The Sermon on the Mount

I’m doing a course on the Sermon on the Mount, and as I’m sure you know if you’ve read it carefully, it carries a very challenging message. I’ve read the Sermon on the Mount many times, even preached on it once, but the materials I’m reading as a part of this course are bringing new things to light. Here are a few random things which are new to me.

  • The Beatitudes are not simply a list of conditions and promises, but are descriptions (or should be descriptive) of the people of God: meaning we are to be the meek, the poor in spirit, hungering after righteousness and so on. 
  • We are to be light to the world. This is an oft quoted and cited metaphor, and also an oft ignored and neglected one.

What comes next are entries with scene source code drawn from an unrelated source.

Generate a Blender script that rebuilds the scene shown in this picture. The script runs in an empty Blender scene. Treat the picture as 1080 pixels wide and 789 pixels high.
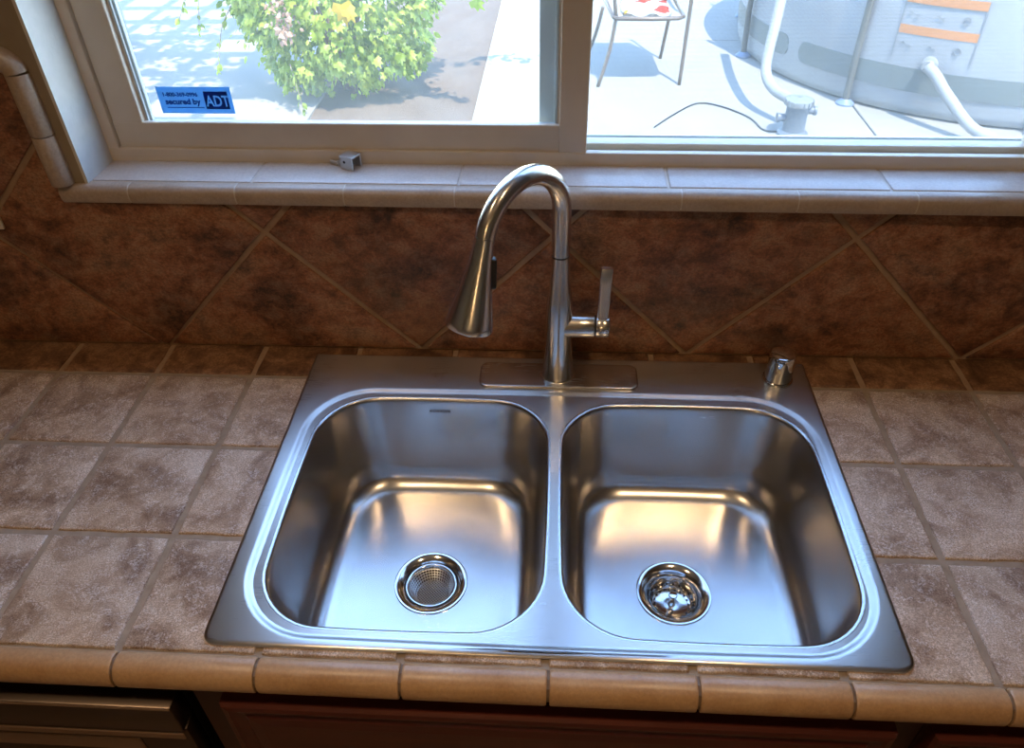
import bpy, bmesh, math, random
from mathutils import Vector, Matrix, noise
random.seed(7)
sc = bpy.context.scene
C = sc.collection
PI = math.pi

# ------------------------------------------------------------------ camera, sky, sun, exposure
cam = bpy.data.objects.new('camera', bpy.data.cameras.new('camera'))
C.objects.link(cam)
cam.location = (-0.0033, -1.03255, 0.82721)
cam.rotation_euler = (0.877080, 0.018265, 0.055058)
cam.data.sensor_width = 36.0
cam.data.lens = 805.93 / 1080 * 36
cam.data.clip_start = 0.02
sc.camera = cam

SUN_DIR = Vector((0.24, -0.45, 1.0)).normalized()          # towards the sun
SUN_EL = math.asin(SUN_DIR.z)
world = bpy.data.worlds.new('world'); sc.world = world
world.use_nodes = True
wn = world.node_tree.nodes; wl = world.node_tree.links
wn.clear()
sky = wn.new('ShaderNodeTexSky'); sky.sky_type = 'NISHITA'
sky.sun_disc = False
sky.sun_elevation = SUN_EL
sky.sun_rotation = math.atan2(SUN_DIR.x, SUN_DIR.y)
sky.altitude = 100; sky.air_density = 1.0; sky.dust_density = 0.1; sky.ozone_density = 3.0
bg = wn.new('ShaderNodeBackground'); bg.inputs['Strength'].default_value = 1.0
wo = wn.new('ShaderNodeOutputWorld')
wl.new(sky.outputs[0], bg.inputs[0]); wl.new(bg.outputs[0], wo.inputs[0])

sun = bpy.data.objects.new('sun', bpy.data.lights.new('sun', 'SUN'))
C.objects.link(sun)
sun.data.energy = 6.8
sun.data.color = (1.0, 0.91, 0.78)
sun.data.angle = math.radians(0.6)
sun.rotation_euler = SUN_DIR.to_track_quat('Z', 'Y').to_euler()
sun.location = (3, -4, 9)

LAMP_WATT = 11.0                                            # each recessed can (warm)
sc.view_settings.view_transform = 'Standard'
sc.view_settings.look = 'None'
sc.view_settings.gamma = 1.0
sc.view_settings.use_curve_mapping = False
sc.view_settings.exposure = 1.2

# ------------------------------------------------------------------ helpers
def obj(name, bm, mat=None, parent=None, smooth=None):
    me = bpy.data.meshes.new(name)
    bmesh.ops.recalc_face_normals(bm, faces=bm.faces[:])
    bm.to_mesh(me); bm.free()
    if smooth is not None:
        if smooth >= 179:
            me.polygons.foreach_set('use_smooth', [True] * len(me.polygons))
        else:
            me.shade_smooth() if hasattr(me, 'shade_smooth') else None
            try: me.set_sharp_from_angle(angle=math.radians(smooth))
            except Exception: pass
    if mat: me.materials.append(mat)
    o = bpy.data.objects.new(name, me); C.objects.link(o)
    if parent: o.parent = parent
    return o
def tag(o, label=None, cat=None, group=None, kind=None):
    if label: o['label'] = label
    if cat: o['category'] = cat
    if group: o['group'] = group
    if kind: o['kind'] = kind
    return o
def thing(name, label, cat, loc=(0, 0, 0), rz=0, group=None, kind=None):
    o = bpy.data.objects.new(name, None); C.objects.link(o)
    o.location = loc; o.rotation_euler = (0, 0, rz); o.empty_display_size = 0.05
    return tag(o, label, cat, group, kind)
def shared(name, me, parent, loc=(0, 0, 0), rot=(0, 0, 0)):
    o = bpy.data.objects.new(name, me); C.objects.link(o)
    o.parent = parent; o.location = loc; o.rotation_euler = rot
    return o
def box(bm, x0, x1, y0, y1, z0, z1, bev=0, seg=1):
    r = bmesh.ops.create_cube(bm, size=1)
    vs = r['verts']
    for v in vs:
        v.co = Vector((x0 + (v.co.x + .5) * (x1 - x0), y0 + (v.co.y + .5) * (y1 - y0), z0 + (v.co.z + .5) * (z1 - z0)))
    if bev:
        es = list({e for v in vs for e in v.link_edges})
        bmesh.ops.bevel(bm, geom=es, offset=bev, segments=seg, affect='EDGES', profile=.5)
    return bm
def bxm(*a, **k):
    return box(bmesh.new(), *a, **k)
def rings(bm, loops, closed=True, cap0=False, cap1=False):
    """loft a list of loops (equal point counts)"""
    L = [[bm.verts.new(p) for p in lp] for lp in loops]
    n = len(L[0])
    for a, b in zip(L, L[1:]):
        for i in range(n if closed else n - 1):
            j = (i + 1) % n
            try: bm.faces.new((a[i], a[j], b[j], b[i]))
            except ValueError: pass
    if cap0: bm.faces.new(list(reversed(L[0])))
    if cap1: bm.faces.new(L[-1])
    return L
def lathe(bm, prof, c=(0, 0, 0), n=40, cap0=False, cap1=False, M=None):
    loops = []
    for r, z in prof:
        lp = []
        for i in range(n):
            a = 2 * PI * i / n
            v = Vector((r * math.cos(a), r * math.sin(a), z))
            if M: v = M @ v
            lp.append(v + Vector(c))
        loops.append(lp)
    rings(bm, loops, True, cap0, cap1)
    return bm
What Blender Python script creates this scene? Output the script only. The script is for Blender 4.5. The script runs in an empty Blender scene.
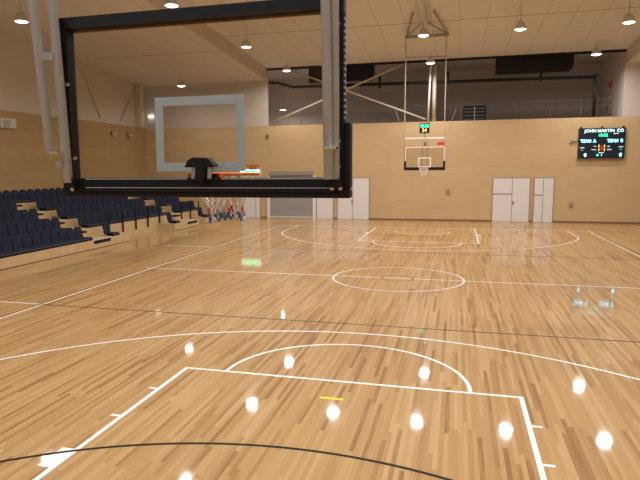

Most church congregations have withdrawn so far into themselves it is impossible for them to be ‘the city on the hill.’
  • We are to be the salt of the earth. John Stott made note of the fact that in ancient times salt was not simply used to add savour to food, but to preserve it from rot. The image makes much more sense to me now.
  • Careful analysis of the mid-part of the Sermon shows how deeply Jesus understood and applied Mosaic Law and how he neatly undoes the Pharisaic readings of the same texts; further reflection reveals that we have at many points reverted to the Pharisaic readings of the Law. 

  There’s much more to be said on this topic, and I’ll write more on it in the coming weeks.